Here's another example, this time from the top-level comment administation page for the ArsDigita Community System. We're going to get back a single row with a count of each type of user-submitted comment:


select 
  count(*) as n_total, 
  sum(decode(comment_type,'alternative_perspective',1,0)) as n_alternative_perspectives, 
  sum(decode(comment_type,'rating',1,0)) as n_ratings,
  sum(decode(comment_type,'unanswered_question',1,0)) as n_unanswered_questions,
  sum(decode(comment_type,'private_message_to_page_authors',1,0)) as n_private_messages
from comments
Notice the use of sum(decode to count the number of each type of comment. This gives us similar information to what we'd get from a GROUP BY, but we get a sum total as well as category totals. Also, the numbers come out with the column names of our choice. Of course, this kind of query only works when you know in advance the possible values of comment_type.

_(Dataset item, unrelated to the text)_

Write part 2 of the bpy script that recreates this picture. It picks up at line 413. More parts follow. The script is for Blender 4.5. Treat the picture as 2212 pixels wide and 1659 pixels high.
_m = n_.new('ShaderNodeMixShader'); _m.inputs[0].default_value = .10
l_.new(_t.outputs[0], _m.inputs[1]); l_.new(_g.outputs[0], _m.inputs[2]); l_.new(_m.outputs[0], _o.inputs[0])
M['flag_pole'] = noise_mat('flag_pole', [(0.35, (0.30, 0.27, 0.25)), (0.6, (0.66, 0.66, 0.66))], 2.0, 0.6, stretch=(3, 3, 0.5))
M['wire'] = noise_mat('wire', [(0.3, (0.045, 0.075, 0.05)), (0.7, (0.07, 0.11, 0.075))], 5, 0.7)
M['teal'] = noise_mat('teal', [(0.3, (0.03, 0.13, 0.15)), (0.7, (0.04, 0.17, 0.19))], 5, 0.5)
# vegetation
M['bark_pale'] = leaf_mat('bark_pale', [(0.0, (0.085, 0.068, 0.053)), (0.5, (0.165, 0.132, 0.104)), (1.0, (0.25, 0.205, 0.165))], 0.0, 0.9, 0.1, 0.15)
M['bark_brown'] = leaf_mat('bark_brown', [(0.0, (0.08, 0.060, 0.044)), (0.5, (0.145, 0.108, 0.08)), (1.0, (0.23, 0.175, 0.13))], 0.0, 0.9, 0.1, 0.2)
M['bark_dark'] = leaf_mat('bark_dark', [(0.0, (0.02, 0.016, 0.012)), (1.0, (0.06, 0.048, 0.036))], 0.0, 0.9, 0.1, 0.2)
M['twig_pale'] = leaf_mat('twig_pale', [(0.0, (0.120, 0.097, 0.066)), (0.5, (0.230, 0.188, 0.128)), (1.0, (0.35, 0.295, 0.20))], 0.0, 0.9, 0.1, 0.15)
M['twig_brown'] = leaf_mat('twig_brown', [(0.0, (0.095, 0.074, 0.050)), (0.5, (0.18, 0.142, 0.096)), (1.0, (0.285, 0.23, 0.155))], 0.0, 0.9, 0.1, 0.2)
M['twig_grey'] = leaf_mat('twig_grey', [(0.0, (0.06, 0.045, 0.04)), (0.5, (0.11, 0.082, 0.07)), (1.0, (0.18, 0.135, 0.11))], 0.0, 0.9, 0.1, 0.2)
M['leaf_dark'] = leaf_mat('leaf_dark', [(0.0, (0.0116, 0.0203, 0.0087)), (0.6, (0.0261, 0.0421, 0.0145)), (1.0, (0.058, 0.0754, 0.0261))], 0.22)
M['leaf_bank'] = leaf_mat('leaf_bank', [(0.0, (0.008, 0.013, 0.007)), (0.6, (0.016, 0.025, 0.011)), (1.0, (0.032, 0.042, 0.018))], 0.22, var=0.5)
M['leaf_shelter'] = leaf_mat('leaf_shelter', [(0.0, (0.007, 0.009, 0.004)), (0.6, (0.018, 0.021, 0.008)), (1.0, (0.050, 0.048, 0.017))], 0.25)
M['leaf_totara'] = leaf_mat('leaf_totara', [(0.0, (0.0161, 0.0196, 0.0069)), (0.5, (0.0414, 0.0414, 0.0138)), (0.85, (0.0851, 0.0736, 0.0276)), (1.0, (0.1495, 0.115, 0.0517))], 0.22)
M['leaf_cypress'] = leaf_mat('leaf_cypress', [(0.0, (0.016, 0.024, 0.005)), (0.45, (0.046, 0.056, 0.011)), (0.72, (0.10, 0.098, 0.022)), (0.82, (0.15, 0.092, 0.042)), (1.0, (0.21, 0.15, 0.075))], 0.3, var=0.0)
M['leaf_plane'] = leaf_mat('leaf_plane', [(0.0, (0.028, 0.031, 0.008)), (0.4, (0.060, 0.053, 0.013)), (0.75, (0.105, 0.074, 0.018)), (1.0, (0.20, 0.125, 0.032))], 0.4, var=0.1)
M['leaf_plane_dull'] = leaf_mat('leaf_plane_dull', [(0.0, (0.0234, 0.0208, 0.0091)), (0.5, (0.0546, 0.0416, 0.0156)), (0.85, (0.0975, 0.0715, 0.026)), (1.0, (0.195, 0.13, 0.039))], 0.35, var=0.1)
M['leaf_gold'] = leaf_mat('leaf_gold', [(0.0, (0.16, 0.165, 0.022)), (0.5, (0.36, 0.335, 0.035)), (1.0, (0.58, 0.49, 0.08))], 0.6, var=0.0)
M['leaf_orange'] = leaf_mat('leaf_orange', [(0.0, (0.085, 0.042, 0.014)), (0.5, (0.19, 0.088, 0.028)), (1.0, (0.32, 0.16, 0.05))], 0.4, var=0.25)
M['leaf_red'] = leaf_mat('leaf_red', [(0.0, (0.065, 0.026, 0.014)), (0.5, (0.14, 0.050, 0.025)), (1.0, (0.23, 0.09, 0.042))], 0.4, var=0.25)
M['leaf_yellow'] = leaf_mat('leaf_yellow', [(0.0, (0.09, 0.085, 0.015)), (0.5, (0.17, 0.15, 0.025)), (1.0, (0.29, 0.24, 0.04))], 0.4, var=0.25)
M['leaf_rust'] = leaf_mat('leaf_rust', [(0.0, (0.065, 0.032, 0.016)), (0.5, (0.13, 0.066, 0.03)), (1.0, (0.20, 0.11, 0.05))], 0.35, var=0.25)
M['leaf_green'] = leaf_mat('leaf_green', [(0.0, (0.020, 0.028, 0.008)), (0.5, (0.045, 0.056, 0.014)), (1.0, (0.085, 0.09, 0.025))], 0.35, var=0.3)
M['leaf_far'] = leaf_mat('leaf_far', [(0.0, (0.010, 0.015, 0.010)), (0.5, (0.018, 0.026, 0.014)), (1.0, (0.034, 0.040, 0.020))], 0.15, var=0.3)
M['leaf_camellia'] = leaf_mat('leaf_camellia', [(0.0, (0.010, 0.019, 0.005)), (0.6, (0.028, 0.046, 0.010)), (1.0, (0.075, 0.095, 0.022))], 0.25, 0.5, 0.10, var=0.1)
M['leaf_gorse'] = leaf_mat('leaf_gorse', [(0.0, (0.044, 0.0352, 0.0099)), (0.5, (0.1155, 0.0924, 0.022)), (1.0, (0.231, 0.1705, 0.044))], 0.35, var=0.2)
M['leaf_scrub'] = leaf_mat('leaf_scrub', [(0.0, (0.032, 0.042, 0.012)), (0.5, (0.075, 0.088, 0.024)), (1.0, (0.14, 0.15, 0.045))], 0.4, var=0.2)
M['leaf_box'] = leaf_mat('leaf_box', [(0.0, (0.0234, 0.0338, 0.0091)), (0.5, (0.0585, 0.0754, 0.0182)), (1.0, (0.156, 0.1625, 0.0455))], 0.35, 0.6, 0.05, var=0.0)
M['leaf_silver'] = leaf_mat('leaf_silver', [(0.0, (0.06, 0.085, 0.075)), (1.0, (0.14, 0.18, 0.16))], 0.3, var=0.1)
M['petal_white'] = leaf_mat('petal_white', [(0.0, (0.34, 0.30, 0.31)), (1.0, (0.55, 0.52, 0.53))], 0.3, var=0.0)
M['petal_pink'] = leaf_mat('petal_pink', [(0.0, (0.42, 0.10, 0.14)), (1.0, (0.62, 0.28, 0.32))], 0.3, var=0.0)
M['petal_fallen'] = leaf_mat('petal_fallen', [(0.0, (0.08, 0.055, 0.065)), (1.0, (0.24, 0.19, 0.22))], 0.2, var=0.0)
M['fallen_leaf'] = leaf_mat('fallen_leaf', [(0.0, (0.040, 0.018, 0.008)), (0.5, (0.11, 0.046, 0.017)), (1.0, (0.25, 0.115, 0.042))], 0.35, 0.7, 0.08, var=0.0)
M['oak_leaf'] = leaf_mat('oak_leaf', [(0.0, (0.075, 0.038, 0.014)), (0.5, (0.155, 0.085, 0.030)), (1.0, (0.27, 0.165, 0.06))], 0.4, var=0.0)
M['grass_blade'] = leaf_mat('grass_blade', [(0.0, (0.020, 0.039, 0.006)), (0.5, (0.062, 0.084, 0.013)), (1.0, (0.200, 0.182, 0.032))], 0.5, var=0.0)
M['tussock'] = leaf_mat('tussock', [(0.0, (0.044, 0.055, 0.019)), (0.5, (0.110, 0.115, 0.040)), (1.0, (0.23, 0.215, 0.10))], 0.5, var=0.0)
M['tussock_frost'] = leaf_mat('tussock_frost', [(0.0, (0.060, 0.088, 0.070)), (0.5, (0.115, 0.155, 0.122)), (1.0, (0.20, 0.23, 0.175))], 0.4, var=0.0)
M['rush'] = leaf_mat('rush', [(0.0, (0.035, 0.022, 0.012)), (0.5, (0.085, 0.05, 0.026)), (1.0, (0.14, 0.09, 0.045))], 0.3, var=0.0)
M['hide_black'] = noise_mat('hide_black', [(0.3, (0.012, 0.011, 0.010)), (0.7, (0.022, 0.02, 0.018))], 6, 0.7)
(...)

Rules for GROUP BY queries

When you're doing a GROUP BY, put the columns that determine the group identity first in the select list. Put the aggregate columns that compute a function for that group afterwards:

select links.user_id, first_names, last_name, count(links.page_id) as n_links
from links, users
where links.user_id = users.user_id
group by links.user_id, first_names, last_name
order by n_links desc
Next: procedural
philg@mit.edu

Reader's Comments

The where clause is in two lines in the example above though the text suggests one line:
"If it doesn't fit nicely on one line, give each clause a separate line:
select *
from news
where sysdate > expiration_date
and approved_p = 't'
order by release_date desc, creation_date desc"
In this case, one line would be the better, of course.